An Erie man identified as a drug courier for the Pagans in Western Pennsylvania pleaded guilty Wednesday to federal drug charges after agents intercepted him on tapped cellphones and Facebook Messenger talking to the alleged leader of the Pittsburgh chapter of the biker gang.

Mark Stockhausen, 40, pleaded in Erie federal court to a count of conspiracy to distribute cocaine.

Stockhausen had been indicted in December along with 29 other reputed Pagans and their associates in Western Pennsylvania and eastern Ohio on charges of drug dealing and illegal gun possession.

The multiagency investigation, headed by the Pittsburgh FBI, began in 2018 and led to wiretaps on 10 phones from August 2020 through November 2020 that revealed the gang was distributing cocaine, methamphetamine and heroin, prosecutors said.

Among the main targets was Bill Rana, reputed sergeant-at-arms for the Pittsburgh chapter of the Pagans.

Stockhausen was intercepted on Mr. Rana’s phone and also communicated with him on Facebook, according to his plea.

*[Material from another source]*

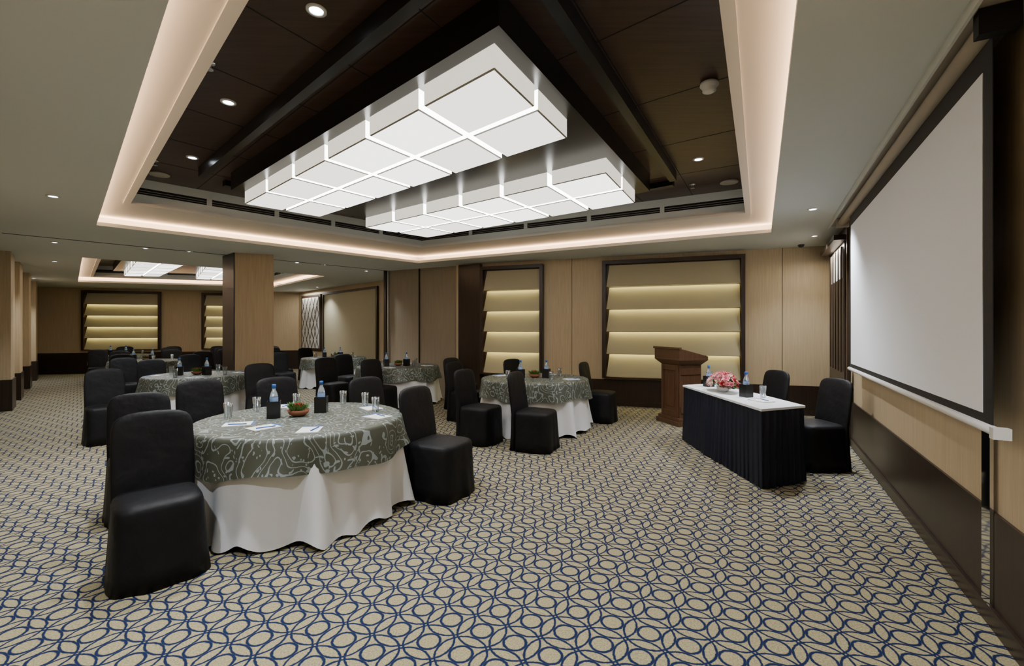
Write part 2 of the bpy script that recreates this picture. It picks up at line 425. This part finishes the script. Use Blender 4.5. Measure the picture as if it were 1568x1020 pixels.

The investigation revealed that Stockhausen was a courier for Rana’s operation, obtaining cocaine from a co-defendant in Detroit, Hasani James, and returning to Pennsylvania with the drugs for distribution by others in the gang.

At the plea hearing, Stockhausen accepted responsibility for the distribution of 252 grams of cocaine.

U.S. District Judge Robert Colville will sentence him in September.

Judge Colville scheduled the sentencing for 9 a.m. Sept. 29.